Your goal:
Where the word "picture" occurs in a line, return that line.

(3D scene scripts)
..............................

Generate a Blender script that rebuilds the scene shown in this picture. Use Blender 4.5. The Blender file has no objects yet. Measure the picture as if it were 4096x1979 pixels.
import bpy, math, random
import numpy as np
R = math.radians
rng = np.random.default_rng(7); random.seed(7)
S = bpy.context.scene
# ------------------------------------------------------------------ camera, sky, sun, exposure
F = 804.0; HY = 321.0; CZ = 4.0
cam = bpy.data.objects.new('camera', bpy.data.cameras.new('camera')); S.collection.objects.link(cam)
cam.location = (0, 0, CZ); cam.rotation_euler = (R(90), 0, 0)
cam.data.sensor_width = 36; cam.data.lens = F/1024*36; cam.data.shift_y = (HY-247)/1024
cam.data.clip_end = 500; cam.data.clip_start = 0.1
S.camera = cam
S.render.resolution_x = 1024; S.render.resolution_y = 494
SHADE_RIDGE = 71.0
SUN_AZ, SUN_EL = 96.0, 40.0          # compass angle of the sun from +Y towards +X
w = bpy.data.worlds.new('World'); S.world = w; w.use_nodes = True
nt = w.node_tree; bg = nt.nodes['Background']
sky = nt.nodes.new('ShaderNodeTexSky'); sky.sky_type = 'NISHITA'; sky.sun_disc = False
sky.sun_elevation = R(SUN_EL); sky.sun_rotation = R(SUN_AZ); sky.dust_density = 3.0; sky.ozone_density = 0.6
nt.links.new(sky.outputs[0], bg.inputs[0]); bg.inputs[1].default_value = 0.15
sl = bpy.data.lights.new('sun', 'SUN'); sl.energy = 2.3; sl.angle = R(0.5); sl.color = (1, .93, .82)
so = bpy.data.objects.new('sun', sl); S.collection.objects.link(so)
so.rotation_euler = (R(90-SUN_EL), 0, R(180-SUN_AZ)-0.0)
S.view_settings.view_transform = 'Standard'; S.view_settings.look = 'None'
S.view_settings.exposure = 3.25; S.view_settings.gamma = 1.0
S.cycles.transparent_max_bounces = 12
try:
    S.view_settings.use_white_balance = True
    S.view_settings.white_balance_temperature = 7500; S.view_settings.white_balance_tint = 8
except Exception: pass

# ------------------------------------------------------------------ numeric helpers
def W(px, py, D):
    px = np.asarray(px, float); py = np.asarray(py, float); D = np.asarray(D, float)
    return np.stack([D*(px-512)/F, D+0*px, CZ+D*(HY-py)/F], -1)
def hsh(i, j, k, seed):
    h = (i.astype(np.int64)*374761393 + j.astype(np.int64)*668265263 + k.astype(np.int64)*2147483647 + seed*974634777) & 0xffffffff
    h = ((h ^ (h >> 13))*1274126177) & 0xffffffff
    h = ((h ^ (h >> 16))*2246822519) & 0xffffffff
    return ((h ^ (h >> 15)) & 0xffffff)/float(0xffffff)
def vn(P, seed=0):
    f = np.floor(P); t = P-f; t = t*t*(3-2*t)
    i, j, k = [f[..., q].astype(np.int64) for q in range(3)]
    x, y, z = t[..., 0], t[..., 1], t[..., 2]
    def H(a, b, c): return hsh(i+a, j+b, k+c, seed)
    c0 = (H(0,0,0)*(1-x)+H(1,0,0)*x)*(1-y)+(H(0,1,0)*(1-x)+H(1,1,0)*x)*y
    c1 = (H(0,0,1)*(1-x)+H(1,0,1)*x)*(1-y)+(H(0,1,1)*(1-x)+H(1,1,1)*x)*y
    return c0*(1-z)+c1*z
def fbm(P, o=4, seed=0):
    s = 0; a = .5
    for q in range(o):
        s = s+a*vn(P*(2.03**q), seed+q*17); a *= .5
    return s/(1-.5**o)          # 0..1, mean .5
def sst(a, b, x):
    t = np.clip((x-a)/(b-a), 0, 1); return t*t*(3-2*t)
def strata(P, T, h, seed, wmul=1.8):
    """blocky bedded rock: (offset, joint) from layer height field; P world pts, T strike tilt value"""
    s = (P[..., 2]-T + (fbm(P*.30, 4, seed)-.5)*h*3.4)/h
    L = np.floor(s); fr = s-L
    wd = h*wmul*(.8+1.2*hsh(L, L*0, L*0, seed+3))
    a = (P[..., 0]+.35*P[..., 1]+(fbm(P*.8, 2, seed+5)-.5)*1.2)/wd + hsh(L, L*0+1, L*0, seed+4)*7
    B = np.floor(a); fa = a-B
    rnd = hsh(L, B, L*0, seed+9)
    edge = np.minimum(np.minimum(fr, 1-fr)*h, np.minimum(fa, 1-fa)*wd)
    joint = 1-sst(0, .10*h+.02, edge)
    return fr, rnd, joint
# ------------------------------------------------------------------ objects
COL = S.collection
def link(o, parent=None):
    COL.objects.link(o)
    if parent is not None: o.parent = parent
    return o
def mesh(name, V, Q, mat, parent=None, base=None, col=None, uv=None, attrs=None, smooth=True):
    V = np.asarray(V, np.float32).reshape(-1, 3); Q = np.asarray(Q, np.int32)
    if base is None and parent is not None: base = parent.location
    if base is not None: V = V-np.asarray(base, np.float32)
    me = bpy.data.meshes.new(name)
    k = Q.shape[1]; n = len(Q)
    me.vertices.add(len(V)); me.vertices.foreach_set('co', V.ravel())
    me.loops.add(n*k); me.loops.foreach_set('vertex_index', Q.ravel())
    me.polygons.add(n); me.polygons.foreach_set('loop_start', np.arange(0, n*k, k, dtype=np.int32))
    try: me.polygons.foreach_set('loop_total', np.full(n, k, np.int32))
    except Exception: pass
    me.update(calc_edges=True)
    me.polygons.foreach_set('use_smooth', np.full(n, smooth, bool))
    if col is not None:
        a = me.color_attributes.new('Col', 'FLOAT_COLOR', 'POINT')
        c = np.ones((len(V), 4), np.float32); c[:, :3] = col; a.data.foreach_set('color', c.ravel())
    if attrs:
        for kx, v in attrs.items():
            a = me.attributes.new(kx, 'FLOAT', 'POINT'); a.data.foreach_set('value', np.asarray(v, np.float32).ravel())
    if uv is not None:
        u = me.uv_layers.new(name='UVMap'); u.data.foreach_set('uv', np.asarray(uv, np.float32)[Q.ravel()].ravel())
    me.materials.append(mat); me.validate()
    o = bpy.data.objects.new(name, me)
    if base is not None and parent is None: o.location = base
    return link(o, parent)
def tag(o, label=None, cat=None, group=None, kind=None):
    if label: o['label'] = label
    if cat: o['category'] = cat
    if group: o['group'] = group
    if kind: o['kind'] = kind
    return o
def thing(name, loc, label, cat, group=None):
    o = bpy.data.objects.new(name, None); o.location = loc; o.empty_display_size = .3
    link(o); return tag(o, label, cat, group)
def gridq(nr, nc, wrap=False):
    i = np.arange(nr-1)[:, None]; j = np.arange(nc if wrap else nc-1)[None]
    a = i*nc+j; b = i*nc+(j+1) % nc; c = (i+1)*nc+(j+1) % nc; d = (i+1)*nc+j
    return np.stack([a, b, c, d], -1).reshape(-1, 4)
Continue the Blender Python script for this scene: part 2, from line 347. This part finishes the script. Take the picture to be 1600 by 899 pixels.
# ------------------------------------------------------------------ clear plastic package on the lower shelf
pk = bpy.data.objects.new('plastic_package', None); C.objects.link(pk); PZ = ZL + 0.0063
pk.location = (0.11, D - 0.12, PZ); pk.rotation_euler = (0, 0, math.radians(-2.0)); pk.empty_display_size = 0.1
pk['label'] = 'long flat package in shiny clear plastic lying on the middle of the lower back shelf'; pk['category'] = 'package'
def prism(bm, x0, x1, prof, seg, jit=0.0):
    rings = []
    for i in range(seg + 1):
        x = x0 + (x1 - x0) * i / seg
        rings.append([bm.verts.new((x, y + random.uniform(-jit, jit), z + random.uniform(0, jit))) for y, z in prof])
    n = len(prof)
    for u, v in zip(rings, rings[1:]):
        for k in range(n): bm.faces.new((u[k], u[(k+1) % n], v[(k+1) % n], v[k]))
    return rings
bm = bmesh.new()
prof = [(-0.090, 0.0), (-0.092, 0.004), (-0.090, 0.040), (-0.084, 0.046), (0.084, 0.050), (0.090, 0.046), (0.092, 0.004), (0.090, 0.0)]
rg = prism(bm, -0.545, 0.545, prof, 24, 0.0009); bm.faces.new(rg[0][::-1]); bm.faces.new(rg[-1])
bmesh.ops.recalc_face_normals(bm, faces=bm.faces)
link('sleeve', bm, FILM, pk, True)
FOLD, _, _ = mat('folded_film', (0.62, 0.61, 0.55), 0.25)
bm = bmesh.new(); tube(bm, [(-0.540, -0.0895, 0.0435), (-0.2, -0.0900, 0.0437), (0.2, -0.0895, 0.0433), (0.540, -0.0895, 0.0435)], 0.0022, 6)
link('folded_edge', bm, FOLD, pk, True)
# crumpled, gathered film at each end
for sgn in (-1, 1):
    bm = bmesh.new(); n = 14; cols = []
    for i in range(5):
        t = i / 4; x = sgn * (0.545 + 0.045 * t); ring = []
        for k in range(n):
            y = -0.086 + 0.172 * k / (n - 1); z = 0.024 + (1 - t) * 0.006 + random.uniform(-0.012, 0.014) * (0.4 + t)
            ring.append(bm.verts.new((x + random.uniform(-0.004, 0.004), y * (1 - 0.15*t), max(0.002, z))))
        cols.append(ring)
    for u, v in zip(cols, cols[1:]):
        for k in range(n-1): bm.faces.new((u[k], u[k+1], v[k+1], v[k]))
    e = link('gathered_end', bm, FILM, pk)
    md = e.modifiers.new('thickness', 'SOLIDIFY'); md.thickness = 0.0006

..............................

Right answer:
Generate a Blender script that rebuilds the scene shown in this picture. Use Blender 4.5. The Blender file has no objects yet. Measure the picture as if it were 4096x1979 pixels.
Continue the Blender Python script for this scene: part 2, from line 347. This part finishes the script. Take the picture to be 1600 by 899 pixels.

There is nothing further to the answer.